Alun - Moderator: What about the possibilities of targeting other communities, such as enterprise customers - or even senior citizens?

Fergus - Highdeal: If service providers can develop necessarily powerful product and service catalogues and marry these with ever finer market segmentations, then we will start to see better targeting. The B2B/SME market has not been particularly well served by our industry and there are already signs that this is now being finally addressed, with some US MVNOs aiming at business users.

Gary - jNetX: I think the jury’s still out on how successful these offerings will be, particularly as people go after ever smaller market niches or the big operators start to consider how their own brands are going to be affected by these developments.

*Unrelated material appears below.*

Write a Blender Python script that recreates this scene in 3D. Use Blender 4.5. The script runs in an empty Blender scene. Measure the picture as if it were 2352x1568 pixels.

Brian - Nokia: There’s a lot of hype – and the reality reinforces the need to keep focused on ‘bread and butter’ voice and messaging services. I might have taught my mother in the US to use SMS to stay in touch with us while we’re in Europe, but that doesn’t mean she’s going to be surfing the web on her handset. The role of communications within the family is going to important to understand and this is equally true for business managers if they’ve equipped their staff with mobiles. This is where network-originated data can be very useful in terms of better understanding customer behaviours and helping users to manage it for themselves and their community members. Unfortunately, a lot of operators seem to have missed the ball on this.

Alun - Moderator: We often speak in this industry as if there was a bottomless bucket from which we can draw revenues from? Do any of you have a feel about the limits to customer spend?

Jerome - NRJ: Generally speaking, we expect an average user spend of around 20 to 30 Euros a month – and the main point from the parent’s perspective is that they are able to control both the spend of their children as well as the types of service that they can access. In fact the latter aspect is more important in some ways than the actual expenditure. That said, the mobile device is rapidly becoming the mobile wallet for many young people and you can certainly see the attraction of offering an ‘all you can eat’ service of some kind at, say, 100 Euros a month.

Brian - Nokia: There’s a lot of creativity appearing in the payment space such as in developing countries. In return for a cash payment, a street vendor can top up a user’s prepaid mobile account by a tiny amount such as fifty cents. No one’s really happy giving their credit card details to an unknown website, but if they could use their prepaid balance to make purchases – with a telco such as NRJ as trusted intermediary – then everyone can benefit.